▸ **PROBLEM STATEMENT**:
Look at the entries below and reproduce them exactly.

▸ **RECORDS PROVIDED**:

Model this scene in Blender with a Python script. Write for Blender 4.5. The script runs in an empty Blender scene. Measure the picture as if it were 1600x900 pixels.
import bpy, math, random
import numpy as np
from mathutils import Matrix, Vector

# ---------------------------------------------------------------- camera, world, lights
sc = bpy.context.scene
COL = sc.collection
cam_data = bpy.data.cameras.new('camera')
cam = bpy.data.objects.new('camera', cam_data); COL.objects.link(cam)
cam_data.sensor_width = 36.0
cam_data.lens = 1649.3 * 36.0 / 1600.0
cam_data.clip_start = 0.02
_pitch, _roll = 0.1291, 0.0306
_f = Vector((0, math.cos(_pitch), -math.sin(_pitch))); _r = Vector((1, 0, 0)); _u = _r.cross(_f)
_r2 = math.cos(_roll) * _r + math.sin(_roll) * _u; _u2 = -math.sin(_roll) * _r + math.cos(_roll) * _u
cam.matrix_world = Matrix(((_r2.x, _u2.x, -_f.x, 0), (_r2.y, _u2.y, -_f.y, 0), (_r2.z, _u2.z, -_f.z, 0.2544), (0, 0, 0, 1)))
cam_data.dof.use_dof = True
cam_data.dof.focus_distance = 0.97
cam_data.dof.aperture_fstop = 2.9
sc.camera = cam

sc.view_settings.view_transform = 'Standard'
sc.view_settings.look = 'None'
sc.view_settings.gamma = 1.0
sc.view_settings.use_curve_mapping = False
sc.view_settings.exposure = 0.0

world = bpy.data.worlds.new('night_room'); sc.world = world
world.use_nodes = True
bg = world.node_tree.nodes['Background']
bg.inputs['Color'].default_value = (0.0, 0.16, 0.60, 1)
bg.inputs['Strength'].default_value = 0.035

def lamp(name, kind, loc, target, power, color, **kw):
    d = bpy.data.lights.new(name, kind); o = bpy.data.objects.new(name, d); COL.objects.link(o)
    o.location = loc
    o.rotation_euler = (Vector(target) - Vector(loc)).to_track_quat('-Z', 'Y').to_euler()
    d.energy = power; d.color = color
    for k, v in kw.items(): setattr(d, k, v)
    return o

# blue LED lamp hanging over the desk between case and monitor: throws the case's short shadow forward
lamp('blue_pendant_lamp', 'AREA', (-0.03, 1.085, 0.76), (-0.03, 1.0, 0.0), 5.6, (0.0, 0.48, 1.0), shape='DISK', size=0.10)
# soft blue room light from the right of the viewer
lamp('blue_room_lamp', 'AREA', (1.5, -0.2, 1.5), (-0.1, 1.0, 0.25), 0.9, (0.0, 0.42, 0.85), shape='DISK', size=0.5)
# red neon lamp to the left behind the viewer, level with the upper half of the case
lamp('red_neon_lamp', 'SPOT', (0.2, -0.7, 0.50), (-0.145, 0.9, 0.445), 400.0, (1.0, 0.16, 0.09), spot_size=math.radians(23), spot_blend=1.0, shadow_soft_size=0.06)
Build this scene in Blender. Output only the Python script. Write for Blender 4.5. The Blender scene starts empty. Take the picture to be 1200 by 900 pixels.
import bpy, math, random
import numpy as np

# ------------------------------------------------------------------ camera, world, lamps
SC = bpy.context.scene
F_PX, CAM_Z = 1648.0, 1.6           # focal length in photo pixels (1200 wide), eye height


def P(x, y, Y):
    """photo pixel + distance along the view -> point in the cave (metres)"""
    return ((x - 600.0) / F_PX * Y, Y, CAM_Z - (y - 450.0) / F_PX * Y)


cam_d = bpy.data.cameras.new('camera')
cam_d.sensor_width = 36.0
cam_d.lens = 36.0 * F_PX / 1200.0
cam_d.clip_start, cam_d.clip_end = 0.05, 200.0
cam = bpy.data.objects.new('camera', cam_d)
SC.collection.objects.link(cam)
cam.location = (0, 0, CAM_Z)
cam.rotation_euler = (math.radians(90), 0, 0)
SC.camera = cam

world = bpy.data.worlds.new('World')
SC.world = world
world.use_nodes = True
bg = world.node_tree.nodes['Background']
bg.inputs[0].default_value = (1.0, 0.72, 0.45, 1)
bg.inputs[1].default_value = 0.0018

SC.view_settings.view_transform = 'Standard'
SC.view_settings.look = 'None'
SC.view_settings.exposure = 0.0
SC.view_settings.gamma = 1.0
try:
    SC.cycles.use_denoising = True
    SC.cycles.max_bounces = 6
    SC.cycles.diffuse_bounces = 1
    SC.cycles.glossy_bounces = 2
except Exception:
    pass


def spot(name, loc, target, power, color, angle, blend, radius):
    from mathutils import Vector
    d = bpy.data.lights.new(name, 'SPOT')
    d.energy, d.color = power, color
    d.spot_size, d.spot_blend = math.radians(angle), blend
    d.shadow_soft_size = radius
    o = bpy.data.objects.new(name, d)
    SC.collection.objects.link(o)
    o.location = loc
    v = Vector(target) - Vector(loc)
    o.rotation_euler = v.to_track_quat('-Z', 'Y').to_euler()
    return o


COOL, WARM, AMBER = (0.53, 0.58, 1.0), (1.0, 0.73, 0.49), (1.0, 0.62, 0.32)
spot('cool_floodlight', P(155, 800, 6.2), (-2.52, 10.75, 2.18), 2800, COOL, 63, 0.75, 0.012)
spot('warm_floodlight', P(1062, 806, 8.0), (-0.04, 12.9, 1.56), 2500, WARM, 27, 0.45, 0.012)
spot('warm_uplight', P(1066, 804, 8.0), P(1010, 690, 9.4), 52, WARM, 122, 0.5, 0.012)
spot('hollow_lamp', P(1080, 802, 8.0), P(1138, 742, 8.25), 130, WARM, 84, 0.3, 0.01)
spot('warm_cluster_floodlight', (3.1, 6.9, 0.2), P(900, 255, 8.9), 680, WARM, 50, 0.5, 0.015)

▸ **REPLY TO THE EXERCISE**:
Model this scene in Blender with a Python script. Write for Blender 4.5. The script runs in an empty Blender scene. Measure the picture as if it were 1600x900 pixels.
import bpy, math, random
import numpy as np
from mathutils import Matrix, Vector

# ---------------------------------------------------------------- camera, world, lights
sc = bpy.context.scene
COL = sc.collection
cam_data = bpy.data.cameras.new('camera')
cam = bpy.data.objects.new('camera', cam_data); COL.objects.link(cam)
cam_data.sensor_width = 36.0
cam_data.lens = 1649.3 * 36.0 / 1600.0
cam_data.clip_start = 0.02
_pitch, _roll = 0.1291, 0.0306
_f = Vector((0, math.cos(_pitch), -math.sin(_pitch))); _r = Vector((1, 0, 0)); _u = _r.cross(_f)
_r2 = math.cos(_roll) * _r + math.sin(_roll) * _u; _u2 = -math.sin(_roll) * _r + math.cos(_roll) * _u
cam.matrix_world = Matrix(((_r2.x, _u2.x, -_f.x, 0), (_r2.y, _u2.y, -_f.y, 0), (_r2.z, _u2.z, -_f.z, 0.2544), (0, 0, 0, 1)))
cam_data.dof.use_dof = True
cam_data.dof.focus_distance = 0.97
cam_data.dof.aperture_fstop = 2.9
sc.camera = cam

sc.view_settings.view_transform = 'Standard'
sc.view_settings.look = 'None'
sc.view_settings.gamma = 1.0
sc.view_settings.use_curve_mapping = False
sc.view_settings.exposure = 0.0

world = bpy.data.worlds.new('night_room'); sc.world = world
world.use_nodes = True
bg = world.node_tree.nodes['Background']
bg.inputs['Color'].default_value = (0.0, 0.16, 0.60, 1)
bg.inputs['Strength'].default_value = 0.035

def lamp(name, kind, loc, target, power, color, **kw):
    d = bpy.data.lights.new(name, kind); o = bpy.data.objects.new(name, d); COL.objects.link(o)
    o.location = loc
    o.rotation_euler = (Vector(target) - Vector(loc)).to_track_quat('-Z', 'Y').to_euler()
    d.energy = power; d.color = color
    for k, v in kw.items(): setattr(d, k, v)
    return o

# blue LED lamp hanging over the desk between case and monitor: throws the case's short shadow forward
lamp('blue_pendant_lamp', 'AREA', (-0.03, 1.085, 0.76), (-0.03, 1.0, 0.0), 5.6, (0.0, 0.48, 1.0), shape='DISK', size=0.10)
# soft blue room light from the right of the viewer
lamp('blue_room_lamp', 'AREA', (1.5, -0.2, 1.5), (-0.1, 1.0, 0.25), 0.9, (0.0, 0.42, 0.85), shape='DISK', size=0.5)
# red neon lamp to the left behind the viewer, level with the upper half of the case
lamp('red_neon_lamp', 'SPOT', (0.2, -0.7, 0.50), (-0.145, 0.9, 0.445), 400.0, (1.0, 0.16, 0.09), spot_size=math.radians(23), spot_blend=1.0, shadow_soft_size=0.06)
Build this scene in Blender. Output only the Python script. Write for Blender 4.5. The Blender scene starts empty. Take the picture to be 1200 by 900 pixels.
import bpy, math, random
import numpy as np

# ------------------------------------------------------------------ camera, world, lamps
SC = bpy.context.scene
F_PX, CAM_Z = 1648.0, 1.6           # focal length in photo pixels (1200 wide), eye height


def P(x, y, Y):
    """photo pixel + distance along the view -> point in the cave (metres)"""
    return ((x - 600.0) / F_PX * Y, Y, CAM_Z - (y - 450.0) / F_PX * Y)


cam_d = bpy.data.cameras.new('camera')
cam_d.sensor_width = 36.0
cam_d.lens = 36.0 * F_PX / 1200.0
cam_d.clip_start, cam_d.clip_end = 0.05, 200.0
cam = bpy.data.objects.new('camera', cam_d)
SC.collection.objects.link(cam)
cam.location = (0, 0, CAM_Z)
cam.rotation_euler = (math.radians(90), 0, 0)
SC.camera = cam

world = bpy.data.worlds.new('World')
SC.world = world
world.use_nodes = True
bg = world.node_tree.nodes['Background']
bg.inputs[0].default_value = (1.0, 0.72, 0.45, 1)
bg.inputs[1].default_value = 0.0018

SC.view_settings.view_transform = 'Standard'
SC.view_settings.look = 'None'
SC.view_settings.exposure = 0.0
SC.view_settings.gamma = 1.0
try:
    SC.cycles.use_denoising = True
    SC.cycles.max_bounces = 6
    SC.cycles.diffuse_bounces = 1
    SC.cycles.glossy_bounces = 2
except Exception:
    pass


def spot(name, loc, target, power, color, angle, blend, radius):
    from mathutils import Vector
    d = bpy.data.lights.new(name, 'SPOT')
    d.energy, d.color = power, color
    d.spot_size, d.spot_blend = math.radians(angle), blend
    d.shadow_soft_size = radius
    o = bpy.data.objects.new(name, d)
    SC.collection.objects.link(o)
    o.location = loc
    v = Vector(target) - Vector(loc)
    o.rotation_euler = v.to_track_quat('-Z', 'Y').to_euler()
    return o


COOL, WARM, AMBER = (0.53, 0.58, 1.0), (1.0, 0.73, 0.49), (1.0, 0.62, 0.32)
spot('cool_floodlight', P(155, 800, 6.2), (-2.52, 10.75, 2.18), 2800, COOL, 63, 0.75, 0.012)
spot('warm_floodlight', P(1062, 806, 8.0), (-0.04, 12.9, 1.56), 2500, WARM, 27, 0.45, 0.012)
spot('warm_uplight', P(1066, 804, 8.0), P(1010, 690, 9.4), 52, WARM, 122, 0.5, 0.012)
spot('hollow_lamp', P(1080, 802, 8.0), P(1138, 742, 8.25), 130, WARM, 84, 0.3, 0.01)
spot('warm_cluster_floodlight', (3.1, 6.9, 0.2), P(900, 255, 8.9), 680, WARM, 50, 0.5, 0.015)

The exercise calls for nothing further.